En la educación formal, si poco tiempo se destina en los programas al estudio de la Guerra Civil, mucho menos al de los acontecimientos que la precedieron a partir del año 1931, en el marco de un clima de violencia e inestabilidad política creciente que incluyó quema de iglesias, persecución de religiosos, golpe de estado (1934) y una ola de atentados y crímenes a dirigentes que culminó en julio de 1936 con el asesinato del principal líder de la oposición.
La guerra se desarrolló durante tres años acompañada de atrocidades de ambos bandos, casi siempre alejadas del campo de batalla y perpetradas contra la población civil por motivo de su pensamiento o de su fe. Los bandos eran el “republicano”, heterogéneo, y por tanto más desorganizado, compuesto por comunistas, anarquistas, socialistas, y brigadas internacionales estalinistas, y el de los “nacionales” más cohesionado y eficiente desde el punto de vista y militar, lo que terminó valiéndole la victoria.
Pasadas las casi cuatro décadas de dictadura del General Franco, la llamada “Transición democrática” que culminó con la Constitución española del 78, fue ejemplo para el mundo de un proceso de reconciliación en el que participaron incluso varios de los dirigentes que habían sido protagonistas directos de la guerra. Esfuerzo que involucró a la población entera, tan es así que hasta hace quince o veinte años, era común ver en las plazas de los pueblos o en las residencias de ancianos, ex combatientes de bandos enemigos jugando a las cartas o conversando amigablemente sobre su vida pasada.

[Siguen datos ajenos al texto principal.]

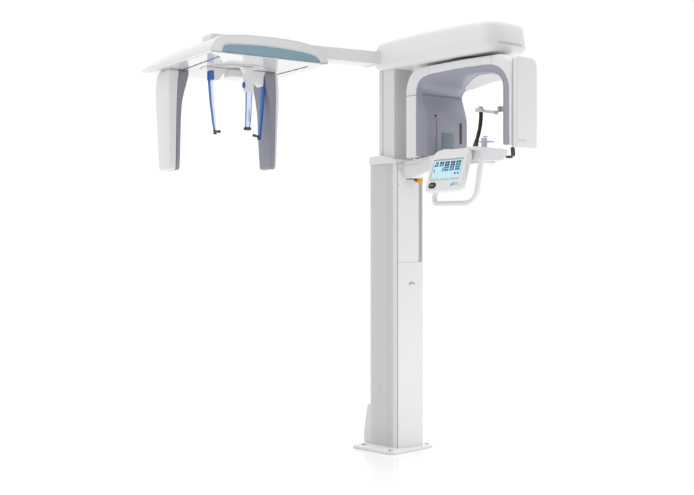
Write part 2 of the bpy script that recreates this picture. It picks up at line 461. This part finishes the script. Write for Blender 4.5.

Sin embargo, a partir del gobierno de Rodríguez Zapatero, en particular con la promulgación de la ley de “Memoria Histórica”, se pretendió imponer un relato oficial, reinterpretando los hechos e incurriendo en varios excesos en cuanto al cambio de nombre de calles, manteniendo los del bando republicano, aún en caso de quienes estuvieron involucrados en comprobados crímenes o matanzas masivas de prisioneros, como la famosa perpetrada en Paracuellos. Por eso dice Pérez Reverte que las heridas de esa guerra no están abiertas, sino que “Son nuestros políticos miserables los que han abierto las heridas de la Guerra Civil”. La misma guerra que ha vuelto con inusitada virulencia al debate político a partir del “desentierro” de Franco, llevado a cabo por el gobierno de Sánchez.
La ausencia de líderes con solidez intelectual, sumada a una educación deficiente incapaz de crear ciudadanos lúcidos y críticos es, según Reverte, el drama de la España de hoy.
La novela
Línea de fuego no describe el desarrollo de la guerra, ni incluye juicios de valor sobre las líneas ideológicas que animaron el conflicto. La novela se centra en sólo diez días en el frente de la batalla del Ebro, en la que hubo más de 20.000 muertos, la mayoría muy jóvenes, algunos casi niños, como los integrantes de la compañía llamada “Quinta del biberón”. De las palabras de los personajes, todos ficticios, se dibuja la realidad del enfrentamiento que el autor muestra en todos sus matices a partir de la acción bélica y de los diálogos. En uno de ellos un capitán republicano dice “cuando los fascistas se sublevaron yo no tenía dudas” pero sigue contando que ha visto matar a palos a un sacristán a las puertas de una iglesia porque no pudieron encontrar al cura, y asesinar de un tiro en la cabeza a mucha gente sólo por haber votado a la derecha, y termina diciendo que “Hay un momento complicado, cuando descubres que una guerra civil no es, como crees al principio, la lucha del bien contra el mal. Sólo el horror enfrentado a otro horror”.
Y esa mirada ecuánime, aunque no equidistante, es la que prima en todo el desarrollo de la novela que Arturo Pérez Reverte no vaciló en escribir, aún a sabiendas de que eso le significaría la crítica de aquellos para quienes la Guerra Civil hoy es tan solo un arma política.